Wat ik vandaag maakte: Bosjes
26 oktober 2014:
Bosjes bonenstro
Elk jaar zo ongeveer de laatste oogst* die uit de volkstuin komt: De droogbonen. Vorig jaar en dit jaar had ik Fryske Waldbeantsjes, een oud ras van geelgekleurde bonen, uit (ja inderdaad) Friesland. Vandaag trok ik alle planten uit, bond ze in bosjes en hing die op in het huisje op de volkstuin. Het moet nog minstens een maandje te drogen hangen voor de bonen uit hun peulen kunnen. De overeenkomst met een ander product ontging me daarbij niet: “Je legt ze op de grond of hangt ze met de voetjes aan het plafond en dan wacht je een, twee, drie maanden totdat het droog is. En áls het dan droog is, dan komt het belangrijkste van de Fryske Waldbeantsjes: Het opeten. :-)”
*Hoewel ik bij het opruimen van de bonenrij óók nog drie perfect gelukte pastinaken aantrof.
Wat ik vandaag maakte: Pindakaas
25 oktober 2014:
Pindakaas
Wat ik vandaag deed: een ontdekking
23 oktober 2014: Een mooie website. Altijd als we in het buitenland een kerk bezoeken hoop ik op een tentoonstelling van textiel. Altaarkleden, maar vooral de mantels die gedragen worden tijdens de dienst, ze zijn vaak prachtig geborduurd met goudborduurwerk, naar ik veronderstel gemaakt door nonnen. Diepe bewondering heb ik voor deze kunstvorm. Gisteren vond ik geheel bij toeval een eigentijdse, Nederlandse dame die die kunst ook beheerst.

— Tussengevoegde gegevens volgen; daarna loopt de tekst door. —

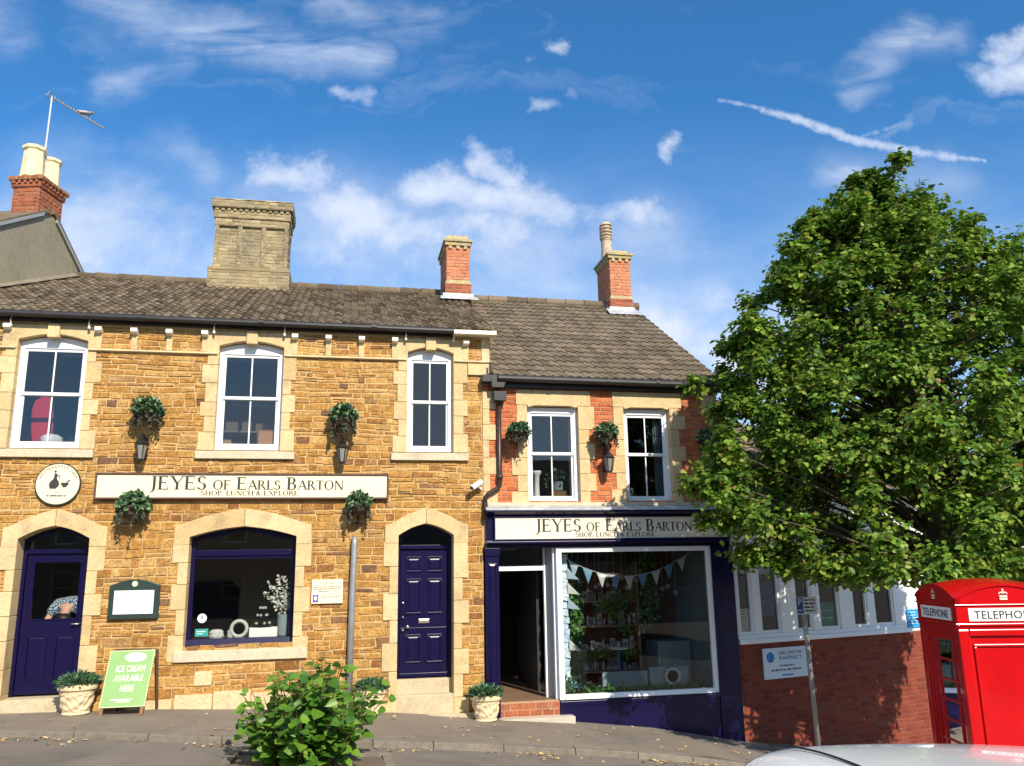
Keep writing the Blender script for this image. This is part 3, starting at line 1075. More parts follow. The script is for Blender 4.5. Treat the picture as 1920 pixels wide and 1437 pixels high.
# a few pale foundation stones
for xa, xb, za, zb in ((-2.36, -1.84, -.33, -.06), (-1.82, -1.3, -.36, -.03), (-1.28, -.72, -.38, -.07), (-.70, -.2, -.42, -.12), (-3.0, -2.4, -.29, -.12), (-2.1, -1.86, .06, .26)):
    w.box(xa, xb, -.028 + random.uniform(-.004, .004), .01, za, zb, 2)
# sides, back and inner floors
w.extr([(-6.9, .34, -.9), (-6.9, 8.4, -.9), (-6.9, 8.4, 5.5), (-6.9, RY, 7.55), (-6.9, .34, 5.62)], (.2, 0, 0), 0)
w.extr([(2.06, .34, -.9), (2.06, 8.4, -.9), (2.06, 8.4, 5.5), (2.06, RY, 7.55), (2.06, .34, 5.62)], (.16, 0, 0), 0)
w.extr([(2.22, -.02, 4.75), (2.22, RY, 7.40), (2.22, RY, 7.60), (2.22, -.02, 5.56)], (.13, 0, 0), 2)
w.box(-6.7, 2.06, 8.1, 8.4, -.9, 5.5, 0)
w.build('wall', ['mortar', 'ironstone', 'palebase'], B1)
ro = MB()
ro.box(-6.7, 2.06, .34, 3.7, 2.78, 2.95)
ro.box(-6.7, 2.06, .34, 3.7, -.12, -.02)
ro.build('floor', 'floorwood', B1)
ro = MB()
ro.box(-6.7, 2.06, 3.7, 3.8, -.1, 2.78)
ro.box(-3.12, -3.0, .40, 3.7, -.02, 2.78)
ro.box(.2, .3, .40, 3.7, -.02, 2.78)
ro.build('inner_wall', 'olive', B1)
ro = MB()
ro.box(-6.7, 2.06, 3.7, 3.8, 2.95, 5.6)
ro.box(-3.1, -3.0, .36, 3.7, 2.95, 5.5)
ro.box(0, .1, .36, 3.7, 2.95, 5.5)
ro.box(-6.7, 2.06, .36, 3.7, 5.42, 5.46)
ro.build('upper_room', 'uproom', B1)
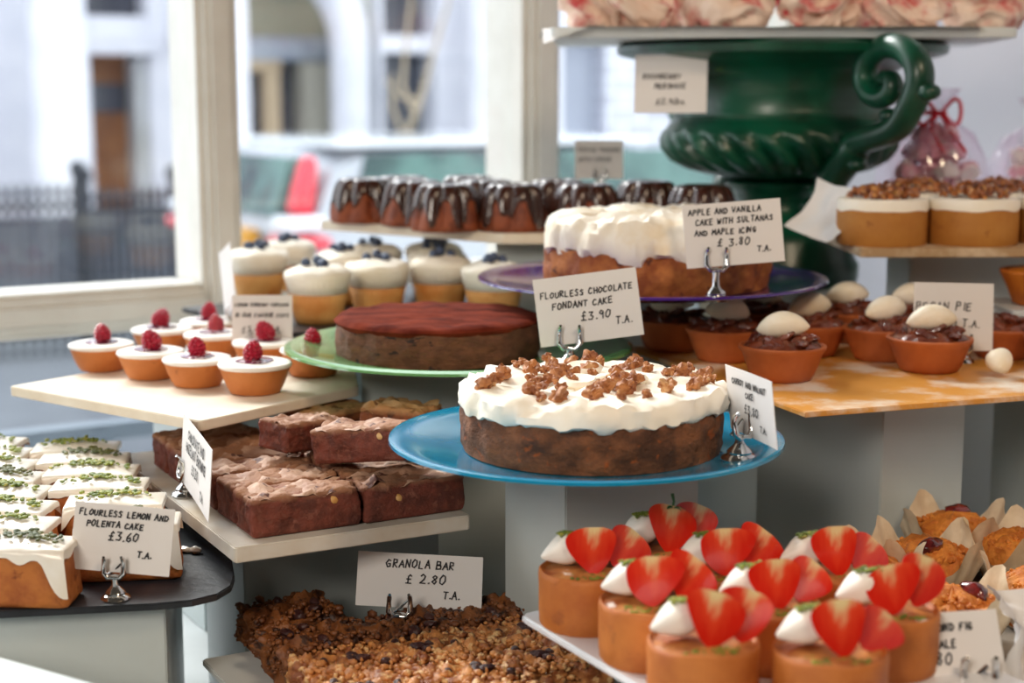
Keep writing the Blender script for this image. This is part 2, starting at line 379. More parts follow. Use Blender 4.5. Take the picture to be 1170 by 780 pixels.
# window wall: low wall, head, posts and rails, panes
ZS, ZH = CZ - 0.64, CZ + 1.2
room_box('wall_window_sill', white_paint, SL, SR, WA - 0.06, WA + 0.06, 0, ZS)
room_box('wall_window_head', white_paint, SL, SR, WA - 0.06, WA + 0.06, ZH, CZ + 1.35)
ZR0, ZR1 = CZ - 0.335, CZ - 0.272
PST = [S0 - 2.0, S0 - 1.0, S0, S0 + 0.545, SR - 0.03]
def moulded_bar(name, a, b, wd, m, n=1):
    """a glazing post or rail with stepped mouldings"""
    bm = B()
    d = (b - a); L = d.length; z = d.normalized(); x = AD; y = z.cross(x)
    M = Matrix(((x.x, y.x, z.x, a.x), (x.y, y.y, z.y, a.y), (x.z, y.z, z.z, a.z), (0, 0, 0, 1)))
    sbox(bm, -0.02, 0.03, -wd / 2, wd / 2, 0, L, M); sbox(bm, 0.03, 0.105, -wd * 0.42, wd * 0.42, 0, L, M); sbox(bm, -0.032, -0.02, -wd * 0.34, wd * 0.34, 0, L, M); sbox(bm, -0.040, -0.032, -wd * 0.2, wd * 0.2, 0, L, M)
    o = obj(name, bm, m, smooth=False, clean=False); o['kind'] = 'structure'; return o
for i, s in enumerate(PST):
    moulded_bar('trim_%d' % (i + 1), R(s, WA, ZS), R(s, WA, ZH), 0.062 if i == 2 else 0.07, frame_paint)
for i in range(4):
    moulded_bar('trim_%d' % (i + 6), R(PST[i] + 0.033, WA, (ZR0 + ZR1) / 2), R(PST[i + 1] - 0.033, WA, (ZR0 + ZR1) / 2), 0.062, frame_paint)
    bm = B(); s0, s1 = PST[i] + 0.02, PST[i + 1] - 0.02
    for z0, z1 in ((ZS, ZR0 + 0.01), (ZR1 - 0.01, ZH)): sbox(bm, s0, s1, WA + 0.008, WA + 0.012, z0, z1, RM)
    struct('window_%d' % (i + 1), bm, pane_m, smooth=False)
moulded_bar('trim_10', R(PST[1], WA - 0.005, ZS + 0.02), R(SR - 0.06, WA - 0.005, ZS + 0.02), 0.05, frame_paint)

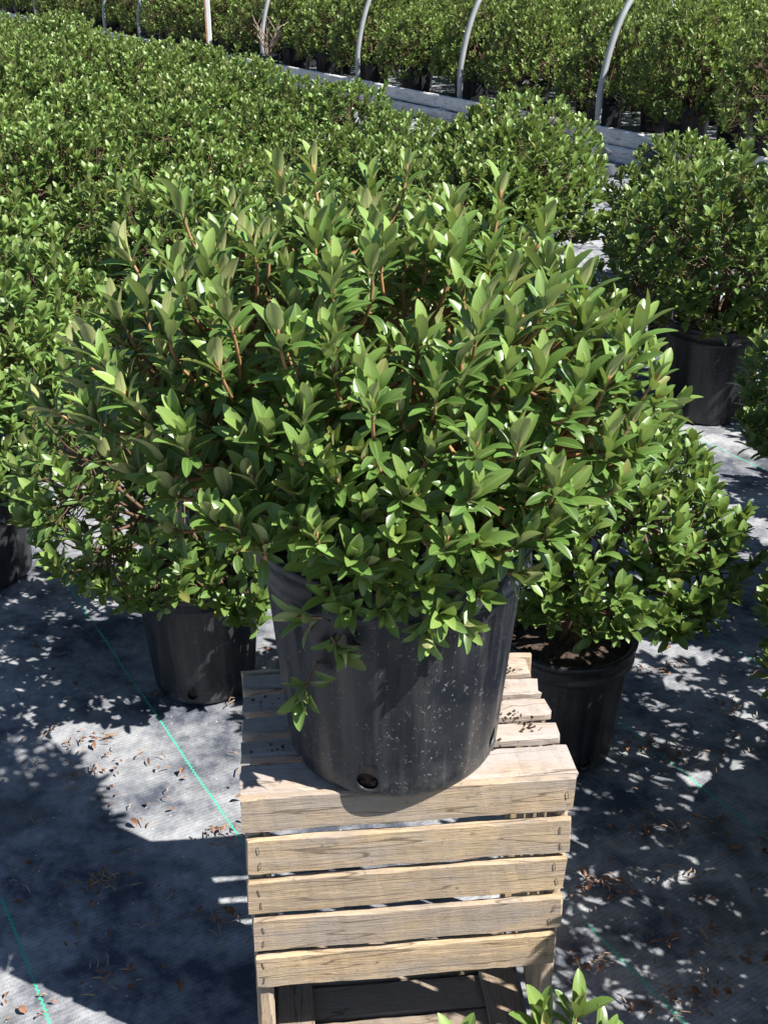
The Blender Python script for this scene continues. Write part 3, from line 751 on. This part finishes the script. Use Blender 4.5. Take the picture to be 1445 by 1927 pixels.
# a second frame farther off on the right
for i, (px, py) in enumerate([(1312, 14), (1338, 10)]):
    p = at_y(px, py, 15.5 + i); 
    o = link('hoop_pipe', hoop_me, M['pipe'], None, (p.x, p.y, 0), (0, 0, R(5)))
    tag(o, 'distant hoop pipe showing at the top edge, %s of two at right' % ('left' if i == 0 else 'right'), 'hoop', 'bent hoop pipes of the farther frame')

# ------------------------------------------------------------------ straight post
po = ground_pt(394, 108, .15)
post = thing('post', (po.x, po.y, 0), 'straight upright post with a rusty left face beside the curved pipes', 'post')
def boxm(x0, x1, y0, y1, z0, z1, bev=.004):
    bm = bmesh.new(); bmesh.ops.create_cube(bm, size=1)
    bm.transform(Matrix.Translation(((x0 + x1) / 2, (y0 + y1) / 2, (z0 + z1) / 2)) @ Matrix.Diagonal((x1 - x0, y1 - y0, z1 - z0, 1)))
    bmesh.ops.bevel(bm, geom=bm.edges[:], offset=bev, segments=2, affect='EDGES'); return from_bm(bm, 'box')
link('timber', boxm(-.020, .0, -.035, .035, 0, 2.3), M['rust'], post)
link('painted_strip', boxm(.001, .05, -.03, .03, 0, 2.32), M['pvc'], post)

# ------------------------------------------------------------------ irrigation pipes in the aisle
def pipe_between(a, b, r, mat, label, name='irrigation_pipe', seg=12):
    bm = bmesh.new(); c = (a + b) / 2
    tube(bm, [a - c, (a - c) * .5 + Vector((0, 0, .003)), Vector((0, 0, 0)), (b - c) * .5, b - c], [r] * 5, seg, True)
    o = link(name, from_bm(bm, name, True), mat, None, c); return tag(o, label, 'pipe')
pipe_between(ground_pt(805, 318, .05), ground_pt(880, 345, .05), .055, M['pvc'], 'white pipe lying in the aisle in front of the boards')
pipe_between(ground_pt(1050, 336, .03), ground_pt(1180, 375, .03), .035, M['pvc'], 'pale pipe on the ground below the heap of grey stones')
pipe_between(ground_pt(1085, 385, .02), ground_pt(1150, 432, .02), .03, M['pvc'], 'nearer pale pipe crossing the aisle gap at right')
# ------------------------------------------------------------------ stones
rs = random.Random(4); c0 = ground_pt(1130, 322, .05)
whr = ['at the left end', 'at the right end', 'in the middle', 'on top', 'at the front', 'at the back']
for i in range(16):
    bm = bmesh.new(); s = rs.uniform(.055, .105)
    for k in range(15):
        d = Vector((rs.gauss(0, 1), rs.gauss(0, 1), rs.gauss(0, 1))).normalized() * rs.uniform(.8, 1.1)
        bm.verts.new((d.x * s, d.y * s * .85, d.z * s * .65))
    h_ = bmesh.ops.convex_hull(bm, input=bm.verts)
    bmesh.ops.delete(bm, geom=[v for v in bm.verts if not v.link_faces], context='VERTS')
    bmesh.ops.bevel(bm, geom=bm.edges[:], offset=s * .07, segments=1, affect='EDGES')
    o = link('stone', from_bm(bm, 'stone'), M['stone'], None, c0 + Vector((rs.uniform(-.38, .55), rs.uniform(-.3, .35), s * .4 + (rs.uniform(0.03, .12) if i > 9 else 0))), (rs.uniform(-.4, .4), rs.uniform(-.4, .4), rs.uniform(0, 6)))
    tag(o, 'angular grey stone in the heap on the aisle before the edging boards', 'stone', 'grey stones heaped in the aisle')
# ------------------------------------------------------------------ dead shrub skeleton
rd = random.Random(9); g = ground_pt(520, 125, .2); g.z = 0
bm = bmesh.new()
for i in range(9):
    t = i * 2.4; q = Vector((math.cos(t) * rd.uniform(.08, .3), math.sin(t) * rd.uniform(.05, .2), rd.uniform(.5, .85)))
    pts = bez(Vector((0, 0, .2)), Vector((q.x * .2, q.y * .2, .45)), q, 5); tube(bm, pts, [.012, .010, .008, .007, .006, .004], 5)
    for k in (2, 3, 4):
        e = pts[k] + Vector((rd.uniform(-.15, .15), rd.uniform(-.1, .1), rd.uniform(.05, .2))); tube(bm, [pts[k], pts[k].lerp(e, .5), e], [.006, .005, .003], 4)
ds = thing('dead_shrub', (g.x - .12, g.y + .25, 0), 'leafless dead shrub with pinkish twigs beside the fourth hoop from the right', 'dead shrub')
link('branches', from_bm(bm, 'branches', True), mat_bark('dead_bark', (.34, .25, .20), (.25, .19, .15)), ds)
b = link('pot', far_body, M['pot_bg'], ds); link('rim', far_rim, M['pot_bg'], b)
# plastic plant tags on stakes
for i, (px, py, Y, lb) in enumerate([(617, 263, 7.0, 'white plastic plant tag among the middle shrubs'), (366, 92, 13.4, 'white plastic plant tag left of the straight post')]):
    p = at_y(px, py, Y)
    bm = bmesh.new(); bmesh.ops.create_cube(bm, size=1); bm.transform(Matrix.Translation((0, 0, 0)) @ Matrix.Diagonal((.035, .003, .09, 1)))
    tube(bm, [Vector((0, 0, -.04)), Vector((0, 0, -p.z + .01))], [.004, .004], 5, True)
    tag(link('plant_tag', from_bm(bm, 'plant_tag'), M['tag'], None, p, (R(-15), 0, .2)), lb, 'plant tag')

# ------------------------------------------------------------------ litter: dry leaves, bark shreds and twigs (uncountable)
rl = random.Random(15); bml = bmesh.new(); bmt = bmesh.new()
def dry_leaf(bm, p, s, tilt=.5):
    n = 4; W = s * rl.uniform(.16, .34); cur = rl.uniform(.15, .8)
    Mx = Matrix.Translation(p) @ Matrix.Rotation(rl.uniform(0, 6.28), 4, 'Z') @ Matrix.Rotation(rl.uniform(-tilt, tilt), 4, 'X') @ Matrix.Rotation(rl.uniform(-tilt, tilt), 4, 'Y')
    rows_ = []
    for i in range(n + 1):
        t = i / n; wd = W * math.sin(math.pi * min(.98, max(.02, t))) ** .8; z = cur * s * .5 * math.sin(math.pi * t) * .6
        rows_.append([bm.verts.new(Mx @ Vector((-wd, (t - .5) * s, z + wd * cur))), bm.verts.new(Mx @ Vector((0, (t - .5) * s, z))), bm.verts.new(Mx @ Vector((wd, (t - .5) * s, z + wd * cur)))])
    for a, b_ in zip(rows_, rows_[1:]):
        for k in range(2): bm.faces.new((a[k], a[k + 1], b_[k + 1], b_[k]))
def twig(bm, p, s):
    a = rl.uniform(0, 6.28); d = Vector((math.cos(a), math.sin(a), rl.uniform(-.05, .15))) * s
    m_ = p + d * .5 + Vector((rl.uniform(-.2, .2) * s, rl.uniform(-.2, .2) * s, .15 * s))
    tube(bm, [p, m_, p + d], [.0016, .0013, .0008], 4, True)
CL = [(175, 1395, 40, 15), (175, 1460, 40, 16), (225, 1440, 35, 12), (300, 1305, 30, 10), (440, 1310, 20, 14), (415, 1565, 22, 14), (70, 1390, 60, 8), (190, 1665, 40, 30), (420, 1730, 35, 30), (210, 1840, 35, 24), (110, 1690, 60, 10), (400, 1590, 50, 10),
      (1240, 1260, 30, 20), (1210, 1410, 35, 30), (1290, 1430, 45, 36), (1350, 1340, 50, 26), (1400, 1390, 60, 26), (1190, 1470, 40, 14), (1210, 1560, 50, 24), (1300, 1550, 60, 30), (1120, 1660, 30, 20), (1420, 1600, 40, 16), (1340, 1860, 50, 26),
      (1290, 1760, 60, 20), (1110, 1820, 30, 16), (1250, 1900, 60, 30), (1410, 1800, 40, 14), (1400, 1250, 60, 16), (1080, 1690, 20, 4), (50, 1900, 60, 14), (150, 1120, 70, 18), (100, 1240, 80, 18), (1350, 1130, 80, 20), (1400, 1050, 40, 10), (730, 1560, 150, 16), (600, 1700, 120, 16),
      (330, 1500, 200, 34), (250, 1350, 200, 26), (1250, 1650, 180, 50), (1300, 1200, 120, 30), (200, 1700, 250, 50), (500, 1180, 100, 30)]
for px, py, sp_, n in CL:
    for i in range(int(n * .8)):
        g = ground_pt(px + rl.gauss(0, sp_ * .8), py + rl.gauss(0, sp_ * .34), 0)
        if abs(g.x - CX) < .25 and abs(g.y - CY) < .17: continue
        g.z = .003 + rl.uniform(0, .004)
        if rl.random() < .45: dry_leaf(bml, g, rl.uniform(.008, .022))
        else: twig(bmt, g, rl.uniform(.010, .032))
for i in range(420):
    y = rl.uniform(1.0, 9.0); x = rl.uniform(-.45, .45) * y
    if abs(x - CX) < .25 and abs(y - CY) < .17: continue
    dry_leaf(bml, Vector((x, y, .004)), rl.uniform(.006, .016))
tag(link('leaf_litter', from_bm(bml, 'leaf_litter'), M['litter']), 'curled brown dry leaves scattered over the grey ground cloth', 'dry leaves', kind='stuff')
tag(link('twig_litter', from_bm(bmt, 'twig_litter'), M['litter2']), 'thin dry twigs and bark shreds scattered over the grey ground cloth', 'twigs', kind='stuff')
# crumbs of potting mix on the crate top and one red-brown leaf at the pot's foot
bmc = bmesh.new(); rk = random.Random(2)
CR = Matrix.Translation((CX, CY, 0)) @ Matrix.Rotation(YAW, 4, 'Z')
for cx_, cy_, n, sd in ((.175, .105, 26, .012), (.155, .045, 8, .02), (.17, -.02, 24, .016), (.185, -.045, 12, .008), (.12, -.075, 26, .02), (-.19, .06, 8, .015), (-.18, -.05, 8, .015)):
    for i in range(n):
        lx = cx_ + rk.gauss(0, sd); ly = cy_ + rk.gauss(0, sd * .6)
        if abs(lx) > .215: continue
        chunk(bmc, CR @ Vector((lx, ly, CT + .0025)), rk.uniform(.0012, .0035), rk, 0)
tag(link('soil_crumbs', from_bm(bmc, 'soil_crumbs'), M['soil']), 'dark crumbs of potting mix spilled on the crate top', 'crumbs', kind='stuff')
bm = bmesh.new(); rl.seed(3); dry_leaf(bm, Vector((0, 0, .006)), .022, .9)
tag(link('dry_leaf', from_bm(bm, 'dry_leaf'), mat_plain('red_leaf', (.34, .10, .06), .7), None, (at_y(845, 1478, 1.166).x, 1.170, CT + .004)), 'small reddish dry leaf at the foot of the large pot', 'leaf')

Wat ik vandaag maakte: Tomatensoep
22 oktober 2014:
Tomatensoep
Het rundvleespakket dat we in April kochten raakt langzaam maar zeker op. Nog wat tartaar, een stuk rosbief resten nog. En wat schenkel en soepvlees. Die heb ik gisteravond met een collectie groenten, kruiden en smaakmakers opgezet, vanavond maakte ik “Italiaanse broodsoep” van de bouillon. Ik sneed wat oud brood aan stukjes en zette dat in een kom, besprenkeld met een scheut olie en een grotere scheut balsamico azijn. In een grote pan fruitte ik een ui en knoflook tot het zacht was, daarna bakte ik een blikje tomatenpuree en een pakje passata enkele minuten mee. Daarna goot ik de warme bouillon erbij, met een half potje pesto -dat ook al op moest- en het geweekte brood. Ik pureerde de hele zaak met de staafmixer tot een gladde soep en deed er een half pond soepgroenten bij en wat kleine gehaktballetjes. Nog een minuut of tien zachtjes koken en presto! Het eten voor morgenavond is alvast klaar.
Waar wij waren: Berlijn
In het kader van Berlin Lights waren we een paar dagen in de Duitse hoofdstad
Wat ik vandaag maakte: een heel stuk breiwerk
14 oktober 2014:
Een voorpandje en een halve mouw
Voor een training reed ik met een collega mee naar het midden van het land, tweemaal door het spitsverkeer. Dat waren heel wat uurtjes breitijd. Ik maak Lilleput, alweer een babyvestje. Inderdaad, inmiddels zijn er meer babytruitjes dan babies in mijn leven. Lamenoumaareffe. Het is zo leuk om ze te maken. Dit patroontje hier is, zoals je ziet, bijzonder geschikt om wildgekleurd sokkengaren (in breiersjargon “clown barf”) toch tot een redelijk beschaafd kledingstuk te verwerken. Of in ieder geval iets minder wild.